Ma deuxième réserve, vous l’avez évoquée, ainsi que Mme la rapporteure et les orateurs précédents. La rapporteure a dit clairement en commission que toutes les personnes auditionnées dans le cadre de ce projet de loi – avocats, magistrats, représentants de la police, de la gendarmerie ou des douanes, universitaires, associations des droits de l’homme… – critiquaient cette révision à petits pas de notre procédure pénale, au rythme des condamnations éventuelles par la Cour européenne des droits de l’homme ou des dispositions plus contraignantes formulées par le Conseil constitutionnel.
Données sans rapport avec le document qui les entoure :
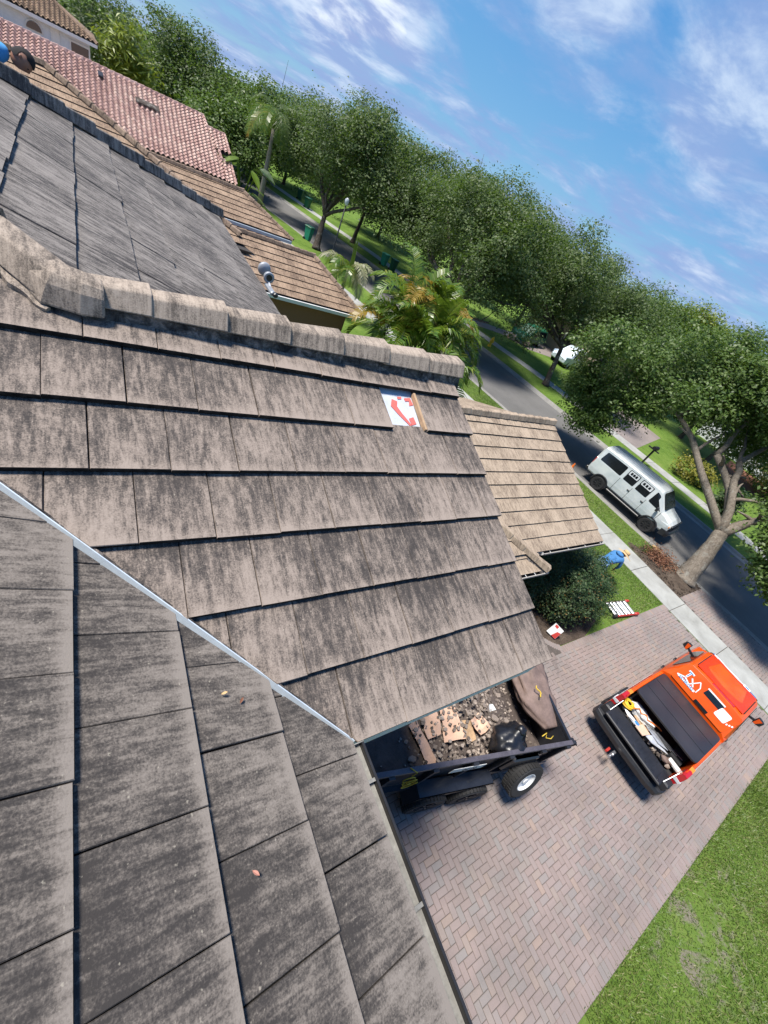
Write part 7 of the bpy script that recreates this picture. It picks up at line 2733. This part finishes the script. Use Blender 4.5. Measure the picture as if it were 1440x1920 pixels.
skin_body('trousers', pts, [(0, 1), (1, 2), (2, 3), (0, 4), (4, 5), (5, 6)], 0, M['jeans'], p1)
for x, y in ((0.06, 0.15), (0.18, -0.15)):
    b = MB()
    b.rbox((x, y, 0.045), (0.27, 0.10, 0.09), 0.03)
    b.build('shoe', M['rubber'], p1)
hand(p1, (0.62, 0.19, 0.64), (0.35, -0.1, -1), (0, -1, 0))
hand(p1, (0.66, -0.17, 0.66), (0.35, 0.1, -1), (0, 1, 0))
h1 = head(p1, (0.68, 0, 1.24), 0.098, (0.9, 0, -0.4), (0.40, 0, 0.92), None)
b = MB()
b.blob((0.40, 0, 1.27), 0.12, 3, 0.2, 2, 2, (1, 1.2, 0.55))
b.build('hood', M['shirt_blue'], p1, smooth=True)
b = MB()
rot = Vector((0.40, 0, 0.92)).to_track_quat('Z', 'X').to_matrix()
prof = [(0.30, -0.03), (0.22, 0.005), (0.125, 0.02), (0.115, 0.10), (0.08, 0.135), (0.01, 0.14)]
rings = []
for r_, z in prof:
    rings.append([rot @ Vector((r_ * math.cos(a), r_ * math.sin(a), z + 0.012 * math.sin(a * 2 + 1) * (r_ > 0.2))) + Vector((0.70, 0, 1.27)) for a in np.linspace(0, 2 * math.pi, 25)[:-1]])
b.loft(rings, False)
b.add(rings[-1], [tuple(range(24))])
b.build('straw_hat', M['straw'], p1, smooth=False)
b = MB()
b.loft([[rot @ Vector((0.123 * math.cos(a), 0.123 * math.sin(a), z)) + Vector((0.70, 0, 1.27)) for a in np.linspace(0, 2 * math.pi, 25)[:-1]] for z in (0.02, 0.055)], False)
b.build('hat_band', M['bark_dark'], p1)

# roofer kneeling on the far slope behind the hip
p2 = thing('person', 'person in sky blue shirt with short black hair crouching behind the dark hip', 'person', (-0.86, 7.1, 6.35))
p2.scale = (0.8, 0.8, 0.8)
pts = [((-0.10, 0.10, 0.30), 0.15), ((0.0, 0.06, 0.42), 0.16), ((0.16, 0.02, 0.53), 0.165), ((0.34, 0.0, 0.60), 0.12), ((0.44, 0.0, 0.61), 0.062),
       ((0.27, 0.19, 0.50), 0.07), ((0.36, 0.24, 0.28), 0.052), ((0.52, 0.16, 0.10), 0.045), ((0.27, -0.19, 0.52), 0.07), ((0.38, -0.22, 0.34), 0.052), ((0.56, -0.12, 0.20), 0.045)]
skin_body('shirt', pts, [(0, 1), (1, 2), (2, 3), (3, 4), (2, 5), (5, 6), (6, 7), (2, 8), (8, 9), (9, 10)], 1, M['shirt_sky'], p2)
pts = [((-0.12, 0.10, 0.30), 0.14), ((-0.08, 0.22, 0.26), 0.10), ((0.22, 0.26, 0.10), 0.075), ((-0.16, 0.32, 0.03), 0.05), ((-0.08, 0.0, 0.28), 0.10), ((0.24, -0.04, 0.22), 0.075), ((-0.14, 0.02, 0.12), 0.05)]
skin_body('trousers', pts, [(0, 1), (1, 2), (2, 3), (0, 4), (4, 5), (5, 6)], 0, M['jeans'], p2)
hand(p2, (0.55, 0.15, 0.07), (1, -0.2, -0.5), (0, 0, -1))
hand(p2, (0.59, -0.11, 0.18), (1, 0.2, -0.5), (0, 0, -1))
head(p2, (0.555, 0.0, 0.60), 0.105, (0.35, -0.35, -0.85), (0.85, 0.0, 0.45), M['hair'])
Tout le monde recommande, tout le monde souhaite… mais on attend toujours une réforme d’ensemble de la procédure pénale, qui serait probablement utile et qui permettrait de trancher cette question qui nous taraude : sommes-nous sous l’emprise d’un droit européen qui deviendrait de plus en plus anglo-saxon ? Devons-nous craindre pour notre procédure inquisitoire au profit de la procédure accusatoire à l’anglo-saxonne telle qu’on la voit poindre dans l’esprit, si ce n’est dans la lettre d’un certain nombre de formules européennes ?
Trois points méritent d’être soulevés. Pour ce qui est de l’aide juridictionnelle d’abord, vous avez partiellement répondu en disant que le dispositif ne pourrait être effectif qu’à compter de 2015. C’est raisonnable, mais on peut tout de même s’interroger sur une transposition maintenant pour une mise en oeuvre en 2015. Et quel en sera le coût ? Vous l’évaluez entre 13 et 25 millions, mais d’autres vont jusqu’à 30 millions. C’est beaucoup. Comment cela sera-t-il pris en charge par votre budget ?
Ensuite, puisqu’il est désormais possible pour le témoin assisté d’avoir accès au dossier de la procédure, le secret de l’instruction n’est-il pas de plus en plus un secret de Polichinelle, quelque chose à quoi l’on s’accroche alors que l’on sait fort bien que son avenir est d’ores et déjà écrit – et qu’il n’est pas positif ?
Enfin, j’en viens au délit d’escroquerie en bande organisée et à la prolongation de la garde à vue à quatre-vingt-seize heures, actuellement en vigueur. On nous a dit qu’il valait mieux suivre le Conseil constitutionnel et en rester au délai de quarante-huit heures. Finalement, nous avons transigé en commission des lois à soixante-douze heures. Et puis, heureuse surprise je l’avoue, la commission a donné tout à l’heure au titre de l’article 88 – nous y avons contribué – un avis favorable à l’amendement de notre rapporteure sur cette question. Il faudra nous assurer que nous irons au bout. En effet, les fonctionnaires des douanes notamment affirment qu’il ne serait pas possible de démontrer l’escroquerie en bande organisée en soixante-douze heures. Or l’escroquerie à la TVA coûte cher à notre pays. Les quatre-vingt-seize heures de garde à vue sont donc essentielles.
Vous l’aurez compris, madame la ministre, nous ne pouvons pas nous inscrire contre ce projet de loi qui permet de mettre en place dans notre droit positif des dispositions reconnues unanimement à l’échelle européenne comme étant nécessaires. Mais les incertitudes que j’ai pointées et dont vous-même ne niez pas la réalité, après les deux lectures en commission et après vous avoir entendue, conduisent notre groupe à une position d’abstention que nous espérons prospective. Si la commission mixte paritaire, à l’issue de nos débats, aboutit à une plus grande cohérence et une plus grande efficacité, cette position se transformera peut-être en vote positif… Mais nous n’en sommes pas là. Aujourd’hui, avec regret mais avec la certitude de contribuer utilement au débat, le groupe UMP s’abstiendra.